Altro che giro di vite: gli statali l’hanno sfangata

La riforma degli statali, titolano alcuni giornali. E gli uscieri in ozio perpetuo nei lunghi corridoi dei ministeri, tra il via vai di segretarie al bar, leggendo questo titolo si saranno forse turbati. Ma non a lungo, perché anche ad una prima lettura la riforma concordata coi sindacati non cambia niente: la scontenta vita di rendita di troppi statali resterà indisturbata. Già la mobilità limitata alla provincia serve a poco, considerato il difetto di organici al Nord e l'eccesso al Sud, e per di più è su base volontaria. L'assunzione di 300mila precari darà a non pochi di essi il privilegio di fare ancor meno. E verosimilmente il freno alle consulenze esterne limiterà alla fine solo quelle utili, a cui si deve ricorrere per colmare i difetti di competenze. Ma lascerà indisturbate le inutili, che i politici imporranno come prima. Le minacce di licenziabilità dei dirigenti, scritte con dei sindacati che tra l'altro non li rappresentano, sono poi pure meno serie dell'invenzione delle pagelline agli impiegati. Vezzo questo da Urss, e che perciò compiace i riformatori. L'idea di voti, libretti per amministrare gli inetti è tipica di Stati irriformabili e socialismi reali. Quanto infine alla creazione di un'Authority, per premiare o licenziare, di cui si sparla, basti la battuta inglese sui comitati: riunioni di persone che da sole non possono niente, le quali decidono che niente può essere fatto. Insomma, usciere mio, pure stavolta l'hai sfangata.

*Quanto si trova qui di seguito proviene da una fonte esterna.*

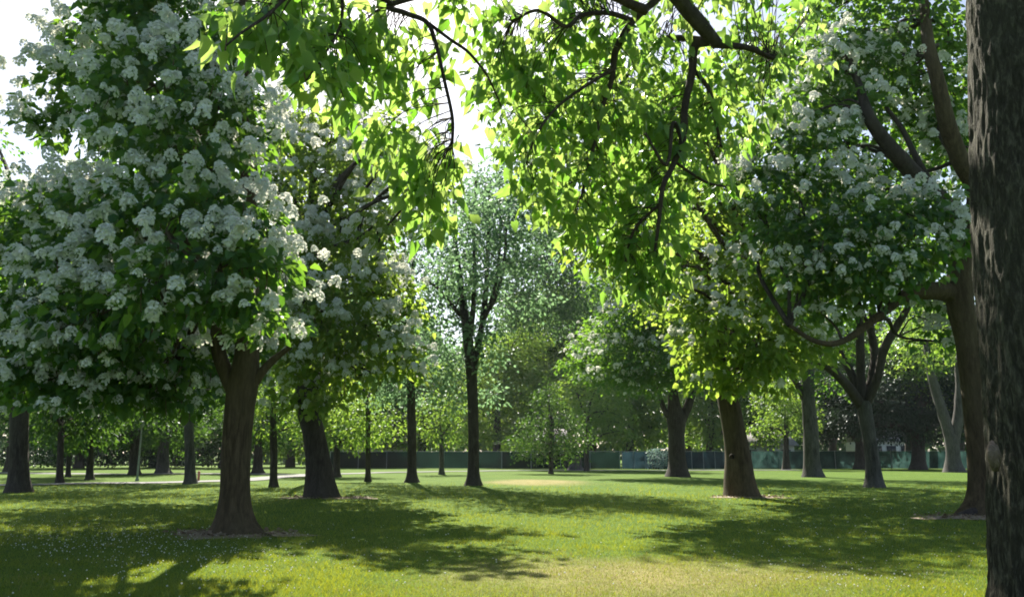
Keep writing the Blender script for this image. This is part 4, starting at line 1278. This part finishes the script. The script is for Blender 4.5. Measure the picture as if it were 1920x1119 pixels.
def leafy_box(name, px0, px1, D, h, depth, leaf, label, cat, seed, n, size):
    rr = np.random.default_rng(seed)
    a, b = P(px0, HOR, D), P(px1, HOR, D)
    base = np.array([(a[0] + b[0]) / 2, D, 0])
    q = rr.random((n, 3))
    q[:, 1] = np.where(rr.random(n) < .7, q[:, 1] * .25, q[:, 1])
    pos = np.stack([a[0] + (b[0] - a[0]) * q[:, 0], D + depth * (q[:, 1] - .1), .05 + h * q[:, 2] + .12 * h * vnoise(np.stack([q[:, 0] * 22, q[:, 1], 0 * q[:, 0]], -1), seed)], -1)
    V, Fc, t = leaf_arrays(pos, rr.normal(size=(n, 3)) + np.array([0, -.3, .2]), size * rr.uniform(.6, 1.3, n), 'kite', rr)
    o = thing(name, base, label, cat)
    part('foliage', V, Fc, LEAF[leaf], o, attrs={'tint': t})
    for k in range(7):
        x = a[0] + (b[0] - a[0]) * (k + .5) / 7
        part('stem', *tube([(x, D + depth * .4, -.03), (x + .05, D + depth * .4, h * .5), (x - .1, D + depth * .4, h * .85)], [.05, .04, .02], 5, 2, 0), BARK['twig'], o, smooth=True)
    return o


def woods():
    rr = np.random.default_rng(77)
    n = 80000
    x = rr.uniform(-120, 125, n)
    q = rr.random(n)
    top = 21 + 9 * vnoise(np.stack([x * .07, 0 * x, 0 * x], -1), 5) + 5 * vnoise(np.stack([x * .25, 0 * x, 0 * x], -1), 6)
    z = .1 + top * q
    bul = 6 * vnoise(np.stack([x * .16, z * .2, 0 * x], -1), 8) * np.sqrt(np.clip(1 - q * .8, 0, 1))
    y = 148 - bul + rr.exponential(2.0, n) + 9 * q ** 2
    pos = np.stack([x, y, z], -1)
    ax = rr.normal(size=(n, 3)) + np.array([0, -.3, -.5])
    V, Fc, t = leaf_arrays(pos, ax, rr.uniform(.7, 1.5, n), 'kite', rr)
    tag(part('far_woods', V, Fc, LEAF['wood'], attrs={'tint': t}), 'dense green wood closing the view behind the fences', 'woods', kind='stuff')


woods()
leafy_box('shade_band', -60, 430, 100, 2.2, 1.6, 'deep', 'low dark leafy band standing in for the tree shade at the far left', 'shade_band', 501, 5200, .34)  # dark leaves put where the far trees only lie in shade
leafy_box('shrub', 1214, 1256, 91.5, 2.0, .9, 'pale_teal', 'pale teal bush against the blue fence', 'bush', 502, 420, .26)

# houses beyond the fence
BRICK = plain_mat('house_brick', (0.20, 0.09, 0.06), (0.32, 0.16, 0.11), 6, .9)
WHITE = plain_mat('white_siding', (0.62, 0.62, 0.60), (0.75, 0.75, 0.73), 2, .7)
ROOF = plain_mat('grey_shingle', (0.20, 0.19, 0.21), (0.32, 0.31, 0.33), 3, .9)
REDR = plain_mat('red_shingle', (0.26, 0.08, 0.05), (0.36, 0.13, 0.08), 3, .9)
GLASS = plain_mat('dark_window_glass', (0.03, 0.035, 0.04), (0.05, 0.06, 0.07), 2, .15)


def house(px0, px1, D, eave, ridge, wall, roof, label, wins=3, chim=True):
    a, b = P(px0, HOR, D), P(px1, HOR, D)
    x0, x1 = a[0], b[0]
    dep = 8.0
    t = thing('house', ((x0 + x1) / 2, D, 0), label, 'house')
    mb = MB()
    mb.box((x0, D, 0), (x1, D + dep, eave))
    mb.build('wall', wall, t)
    mb = MB()
    e = .5
    V = [(x0 - e, D - e, eave - .1), (x1 + e, D - e, eave - .1), (x1 + e, D + dep / 2, ridge), (x0 - e, D + dep / 2, ridge), (x0 - e, D + dep + e, eave - .1), (x1 + e, D + dep + e, eave - .1)]
    V2 = [(x, y, z + .2) for x, y, z in V]
    mb.add(V + V2, [(6, 7, 8, 9), (9, 8, 11, 10), (0, 3, 2, 1), (3, 4, 5, 2), (0, 1, 7, 6), (4, 10, 11, 5), (0, 6, 9, 3), (3, 9, 10, 4), (1, 2, 8, 7), (2, 5, 11, 8)])
    rf = mb.build('roof', roof, t)
    if chim:
        mb = MB()
        cxm = x0 + (x1 - x0) * .3
        mb.box((cxm, D + dep * .4, eave), (cxm + .9, D + dep * .4 + .8, ridge + 1.3))
        mb.build('chimney', BRICK, t)
    for k in range(wins):
        xc = x0 + (x1 - x0) * (k + .5) / wins
        mb = MB()
        mb.box((xc - .75, D - .06, eave - 1.9), (xc + .75, D + .02, eave - .5))
        wv = mb.build('window', WHITE, t)
        mb = MB()
        mb.box((xc - .65, D - .09, eave - 1.8), (xc + .65, D - .05, eave - .6))
        mb.build('pane', GLASS, t)
        bpy.data.objects[-1] if False else None
    return t


house(1395, 1490, 116, 2.9, 4.7, WHITE, ROOF, 'grey roofed pale house beyond the teal fence near the tall grey trunk', 3)
house(1632, 1712, 112, 3.4, 4.9, WHITE, ROOF, 'white house with grey roof seen over the teal fence by the heavy dark tree', 3, False)
house(640, 760, 118, 2.6, 4.2, WHITE, ROOF, 'pale house with lilac grey roof glimpsed over the left part of the green fence', 4)
house(1010, 1060, 124, 3.6, 5.4, BRICK, ROOF, 'brick house behind the bushy cone shaped tree', 2, False)

# old stump like grey trunk by the fence
b = base_of(1080, 881)
st = thing('tree_stump', b, 'broad pale grey cut trunk beside the bushy cone shaped tree', 'stump')
V, Fc = tube([b + np.array([0, 0, -.05]), b + np.array([0, 0, .4]), b + np.array([.05, 0, 1.0]), b + np.array([.05, 0, 1.45])], [.75, .52, .45, .42], 14, 5, .12, 6, .4, 4)
part('trunk', V, Fc, BARK['grey'], st, smooth=True)
V, Fc = tube([b + np.array([.05, 0, 1.44]), b + np.array([.05, 0, 1.47])], [.43, .02], 14, 2, .05, 6)
part('cut_top', V, Fc, plain_mat('cut_wood', (.22, .18, .13), (.32, .27, .2), 5), st)

# small reddish marker post next to the slim trunk, thin pole left of it
RED = plain_mat('faded_red_paint', (0.34, 0.13, 0.10), (0.45, 0.2, 0.16), 6, .6)
b = base_of(372, 902)
mk = thing('marker_post', b, 'short faded red post at the foot of the slim pole like trunk', 'post')
V, Fc = tube([b, b + np.array([0, 0, .3]), b + np.array([0, 0, .52])], [.075, .07, .065], 10, 2, 0)
part('shaft', V, Fc, RED, mk, smooth=True)
V, Fc = tube([b + np.array([0, 0, .52]), b + np.array([0, 0, .57]), b + np.array([0, 0, .62])], [.085, .08, .01], 10, 2, 0)
part('cap', V, Fc, RED, mk, smooth=True)
b = base_of(257, 901)
lp_ = thing('lamp_post', b, 'thin grey pole beside the path left of the slim pole like trunk', 'pole')
V, Fc = tube([b, b + np.array([0, 0, 1.6]), b + np.array([0, 0, 3.3])], [.07, .055, .045], 10, 3, 0)
part('pole', V, Fc, STEEL, lp_, smooth=True)
V, Fc = tube([b + np.array([0, 0, -.02]), b + np.array([0, 0, .12]), b + np.array([0, 0, .2])], [.12, .11, .07], 10, 2, 0)
part('base', V, Fc, STEEL, lp_, smooth=True)
V, Fc = tube([b + np.array([0, 0, 3.3]), b + np.array([0, 0, 3.45]), b + np.array([0, 0, 3.65]), b + np.array([0, 0, 3.7])], [.06, .14, .12, .02], 10, 2, 0)
part('lamp_head', V, Fc, STEEL, lp_, smooth=True)

# ================================================================== AIR
HAZE = 0.00012
m = N('summer_haze')
pv = m.n('ShaderNodeVolumePrincipled')
pv.inputs['Color'].default_value = (0.86, 0.93, 1.0, 1)
pv.inputs['Density'].default_value = HAZE
pv.inputs['Anisotropy'].default_value = 0.35
m.l(pv.outputs[0], m.out.inputs['Volume'])
mb = MB()
mb.box((-1600, -1600, -1.2), (1600, 1600, 46))
hz = mb.build('haze', m.m)
tag(hz, 'thin bluish summer haze among the far trees', 'haze', kind='stuff')

GROUPS = {'catalpa_tree': 'flowering catalpas in the park', 'park_tree': 'slim trees scattered over the lawn', 'far_tree': 'far trees behind the fence',
          'added_shade_tree': 'trees added behind the catalpas to shade the lawn', 'dark_evergreen': 'dark evergreens at the right', 'house': 'houses beyond the fence',
          'screened_fence': 'screened fences along the back', 'path': 'asphalt paths', 'dirt_patch': 'bare dirt round the trunks'}
for o in list(scene.objects):
    if o.parent is None:
        g = GROUPS.get(o.name.split('.')[0])
        if g:
            o['group'] = g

E proprio male che ti vada, il governo dice che comunque ti prepensionano. Quegli almeno 500mila statali, dei quali temo si potrebbe fare a meno, insomma si tranquillizzino: di loro parte minimissima dovrà andarsene. E trascorrerà dalle rendite statali ben retribuite dietro la scrivania, alle altre rendite del pensionato, però sempre pagate da chi lavora nel settore privato. Forse è il caso infatti che qualcuno ricordi ai lettori il privilegio degli statali. Nel '95 il reddito netto di un dipendente pubblico era in media superiore di circa il 16% a quello di uno privato, nel 2003 il vantaggio saliva a un terzo. Aggiornando i miei calcoli agli ultimi anni, questo bel margine di privilegio peraltro si consolida. E non è che per gli impieghi pubblici negli anni recenti siano aumentate produttività o talenti.
Anzi il cittadino seguita a pagare due volte gli stessi servizi. Con le tasse per non so quante polizie pubbliche, ma anche in compensi per i servizi di vigilanza privati. Con tutte le spese sanitarie pagate di tasca propria, sempre oltre alle tasse. Cogli avvocati o quant'altri che ti devono seguire qualunque pratica pubblica che conti ...malgrado le tasse. E così via. Ora certo non sarebbe equanime dire che i dipendenti pubblici sono tutti oziosi. E però questo Stato ne aiuta troppi a fare il minimo pure quando magari sono animati dalle migliori intenzioni. Quest'accordo così romano, Anni 70, coi sindacati riformerà poco. E dire che quella dello Stato sarebbe la riforma più importante. Ma richiederebbe ben altro: forse un disegno come quello pensato da Miglio. Come potrebbero per esempio in un'Italia confederata e con funzioni accorpate resistere 605mila occupati nelle Regioni e nelle autonomie locali, 261mila nei Ministeri, non so quante polizie ...e il resto? Per riformare gli impieghi pubblici si dovrebbe da capo insomma rifare l'Italia.

Senza di che noi finiremo sempre più come in Campania, ovvero peggio che sotto i Borboni, che erano meglio di Bassolino. Ecco perché è grottesco chiamare riforma quest'accordo. Il conte di Cavour avrà pure avuto i suoi difetti, ma pensare di mettere al suo posto Bonanni è una barzelletta.